With a sickening lurch I realised that the tide must be going out. That I was stuck in the middle of the ocean in stormy weather and nobody knew I was there. Not even the surfers, who seeing me with my sketchbook had no idea I would plunge madly into the sea. Panic swept over me. Could I forget about swimming to shore and try to swim, instead, along the coast to the surfers? No chance. My puny little efforts at swimming got me nowhere, and they were miles away, oblivious to my little problem.
I looked across the bay, with all its beauty, and thought, what a stupid way to die. I thought of all those sea rescue SOS programmes on telly. I thought how much I didn't want to drown and how quickly I would get exhausted, flailing in that huge, monstrous, overwhelmingly powerful sea.
I went icy calm. I let the huge swell of the next wave carry me forward whilst I rested, then, as it started to drag back relentlessly back into its embrace, I swam for my life, focusing on the nearest point on shore.
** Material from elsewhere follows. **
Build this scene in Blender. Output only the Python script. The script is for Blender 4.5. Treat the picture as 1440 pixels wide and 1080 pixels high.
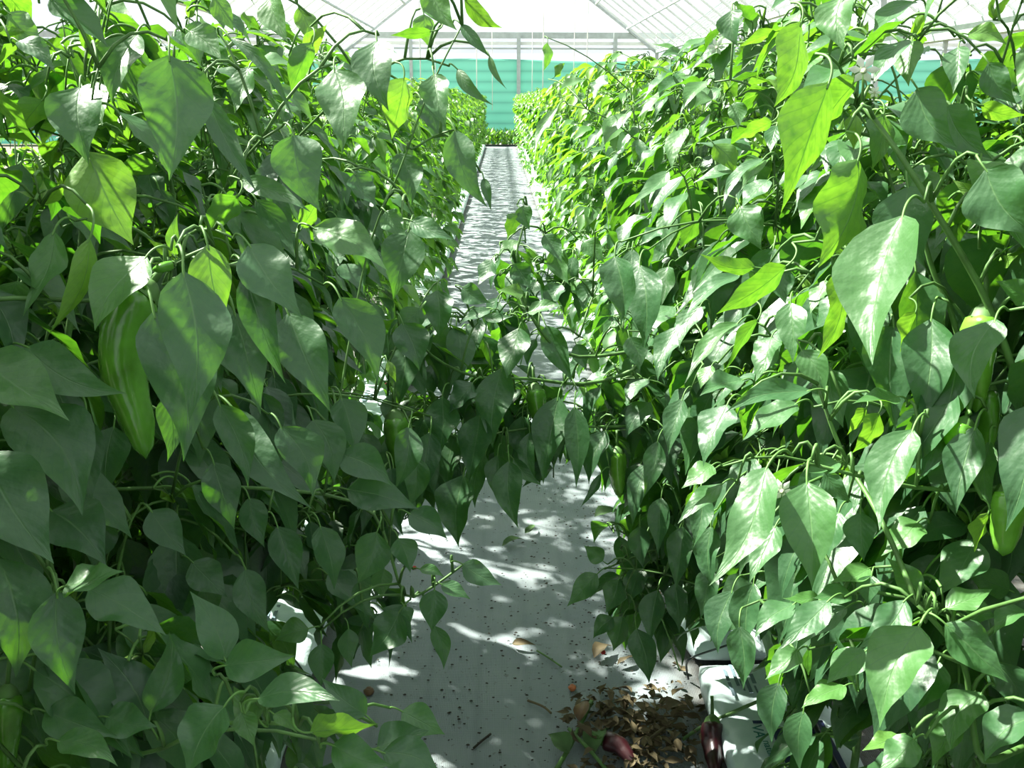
import bpy, math, random
import numpy as np
from mathutils import Vector, Matrix

for o in list(bpy.data.objects): bpy.data.objects.remove(o)
SC = bpy.context.scene
COL = SC.collection
random.seed(7); RNG = np.random.default_rng(7)
R = math.radians

# ------------------------------------------------------------------ camera, sky, sun, exposure
FPX = 1300.0
CAM = np.array([0.0, 0.0, 1.5]); PITCH = R(17.1); YAW = R(-0.66)
cd = bpy.data.cameras.new('camera'); cam = bpy.data.objects.new('camera', cd); COL.objects.link(cam)
cd.sensor_width = 36; cd.lens = FPX / 1440 * 36; cd.clip_end = 300; cd.clip_start = 0.05
cam.location = CAM; cam.rotation_euler = (R(90) - PITCH, 0, YAW)
SC.camera = cam
SC.view_settings.view_transform = 'Standard'; SC.view_settings.look = 'None'
SC.view_settings.gamma = 1; SC.view_settings.use_curve_mapping = False
SC.view_settings.exposure = 0.62

w = bpy.data.worlds.new('sky'); SC.world = w; w.use_nodes = True
bg = w.node_tree.nodes['Background']; bg.inputs[0].default_value = (0.93, 0.97, 1.10, 1); bg.inputs[1].default_value = 0.70

SUN = np.array([-0.60, 0.34, 0.80]); SUN /= np.linalg.norm(SUN)
sl = bpy.data.lights.new('sun', 'SUN'); so = bpy.data.objects.new('sun', sl); COL.objects.link(so)
sl.energy = 19; sl.angle = R(1.1); sl.color = (1.0, 0.96, 0.86)
so.rotation_euler = Vector(SUN).to_track_quat('Z', 'Y').to_euler()

Rm = np.array(cam.rotation_euler.to_matrix())
def ray(px, py, D):
    v = np.array([(px - 720) / FPX, -(py - 540) / FPX, -1.0]) * D
    return CAM + Rm @ v
def proj(p):
    v = Rm.T @ (np.asarray(p, float) - CAM)
    D = -v[2]
    if D < 0.02: return (-9999, -9999, D)
    return (720 + v[0] / D * FPX, 540 - v[1] / D * FPX, D)
def ground(px, py, z=0.0):
    a = ray(px, py, 1.0) - CAM
    return CAM + a * ((z - CAM[2]) / a[2])
def nrm(v):
    v = np.asarray(v, float); return v / (np.linalg.norm(v) + 1e-12)

# ------------------------------------------------------------------ materials
def newmat(name):
    m = bpy.data.materials.new(name); m.use_nodes = True
    nt = m.node_tree; nt.nodes.clear()
    out = nt.nodes.new('ShaderNodeOutputMaterial')
    return m, nt, out
def N(nt, t, **k):
    n = nt.nodes.new(t)
    for a, b in k.items(): setattr(n, a, b)
    return n
def mth(nt, op, a, b=None, c=None, clamp=False):
    n = nt.nodes.new('ShaderNodeMath'); n.operation = op; n.use_clamp = clamp
    for i, v in enumerate((a, b, c)):
        if v is None: continue
        if isinstance(v, (int, float)): n.inputs[i].default_value = v
        else: nt.links.new(v, n.inputs[i])
    return n.outputs[0]
def ramp(nt, fac, stops):
    r = nt.nodes.new('ShaderNodeValToRGB'); e = r.color_ramp.elements
    while len(e) < len(stops): e.new(0.5)
    for i, (p, c) in enumerate(stops): e[i].position = p; e[i].color = (*c, 1)
    nt.links.new(fac, r.inputs[0]); return r.outputs[0]
def mixc(nt, f, a, b):
    n = nt.nodes.new('ShaderNodeMix'); n.data_type = 'RGBA'
    for s, v in ((0, f), (6, a), (7, b)):
        if isinstance(v, (int, float)): n.inputs[s].default_value = v
        elif isinstance(v, tuple): n.inputs[s].default_value = (*v, 1)
        else: nt.links.new(v, n.inputs[s])
    return n.outputs[2]

def simple(name, col, rough=0.6, noise=0.0, scale=20, spec=0.4, bump=0.0, metal=0):
    m, nt, out = newmat(name)
    p = N(nt, 'ShaderNodeBsdfPrincipled'); p.inputs['Roughness'].default_value = rough
    p.inputs['Specular IOR Level'].default_value = spec; p.inputs['Metallic'].default_value = metal
    tc = N(nt, 'ShaderNodeTexCoord'); nz = N(nt, 'ShaderNodeTexNoise'); nz.inputs['Scale'].default_value = scale
    nz.inputs['Detail'].default_value = 4
    nt.links.new(tc.outputs['Object'], nz.inputs['Vector'])
    d = tuple(max(0, c * (1 - noise)) for c in col); u = tuple(min(1, c * (1 + noise)) for c in col)
    nt.links.new(ramp(nt, nz.outputs[0], [(0.3, d), (0.7, u)]), p.inputs['Base Color'])
    if bump:
        b = N(nt, 'ShaderNodeBump'); b.inputs['Strength'].default_value = bump; b.inputs['Distance'].default_value = 0.01
        nt.links.new(nz.outputs[0], b.inputs['Height']); nt.links.new(b.outputs[0], p.inputs['Normal'])
    nt.links.new(p.outputs[0], out.inputs[0]); return m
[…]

I have never swam so hard and with such will. It was as if something put unnatural strength into my arms and legs. I let the tide carry me again. Then the battle to resist being dragged back. Then again. And again.
And slowly, ever so slightly, it seemed as if the shore was beginning to creep in, to inch its way closer. And at last, when I tentatively put my feet down, the relief at feeling sharp stones and pebbles! The joy at being dashed down to shore!
I staggered back to my little cave, which had moved miles up the beach, and fell down on its wet cold sand. I looked up at the rock ceiling, and never have I been so thankful to be in a particular place. It was like coming home.

I couldn't bear to draw the sea after that experience, so I drew the roof of the cave instead. Here it is:
I looked across to the sea, and there I saw my little foot-prints scuttling into the ocean, and there again, much further down the beach, emerging and tracking back to the cave. I wish I'd thought to photograph them .
But I had other things on my mind. And I don't think I could have held the camera still.


PS Have googled it since, and think I must have been caught by a rip current! Not good.